Thursday, February 24, 2011

Sun Lavieen Monkey Banana

If I were a typical American kid, I'd think this was the sort of treat designed to sneak something into me that I wouldn't want to eat. In this case, the food of dubious value would be white beans. They happen to be the first ingredient in the list for these castella-based cakes. For those who don't know, castella is a type of Portuguese sponge cake that is very popular in Japan.

My husband spied these at Peacock supermarket and decided he wanted to give them a go. At only 100 yen ($1.20) for a 70-gram bag (2.5 oz.), I was game to invest. Besides, anything with "monkey" deserves a few brownie points and "banana" is an added bonus. I'm not sure, incidentally, what these do to earn the good name "monkey", however. They don't look like monkeys. They don't taste like monkeys (that I know of). And, unless Japanese monkeys are fed a diet of white beans and castella, they aren't monkey food.

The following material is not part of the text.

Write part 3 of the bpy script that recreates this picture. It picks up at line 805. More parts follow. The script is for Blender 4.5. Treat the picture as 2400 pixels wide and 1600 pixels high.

This was more first sampling of a product made by Sun Lavieen. I checked out their web site and they make a variety of cakes designed to sit on shelves for a prolonged period of time without spoilage as well as some chou-based, eclair, and waffle offerings which are in the chilled sections of markets. All in all, they appear to be a youngish (by Japanese standards, established in 1963) mid-size company (290 employees) that fills a certain niche. The thing which most distinguishes them from other companies is that they appear not to have any cartoon mascots.  Their motto is "we propose stylish tea time by delicious confectionery."

The expected issue with these was that they would be dry, and they are. In fact, they're exceedingly dry both because they are castella and preserved. The flavor is of fake banana, reasonable sweetness and the usual cake and margarine mixture. Note that there is no actual banana in the ingredients list.

I'm not sure who would enjoy these, not because they are truly bad, but because they are not very good. Mainly, they are dry and not sufficiently flavorful in nice ways (fake banana doesn't count as "nice"). About the only thing they have going for them is that each ring-finger-sized cake is only about 35 calories and they'll probably last awhile without spoiling or getting any drier even after being opened. I imagine these also would be good as part of a trail food kit that you can toss in a pack and carry around for several days. Aside from that though, I can't imagine pondering having these again, though my husband and I may slowly finish the bag.


lyssies said...

Hmm. I've noticed that bunches of small bananas at my local supermarket (as in actual, fresh bananas) are usually labeled "monkey bananas". Maybe there's some reasoning related to that behind cake's name?

I have no idea what logic made them into monkey bananas in the first place, though =P

gopreds303 said...

+1 for name -1 for dryness :(

ebidebby said...

Well, these sound pretty gross. Fake banana is a flavor I just can't stomach, and while I can eat castella if I'm in the right mood, fake banana is a dealbreaker.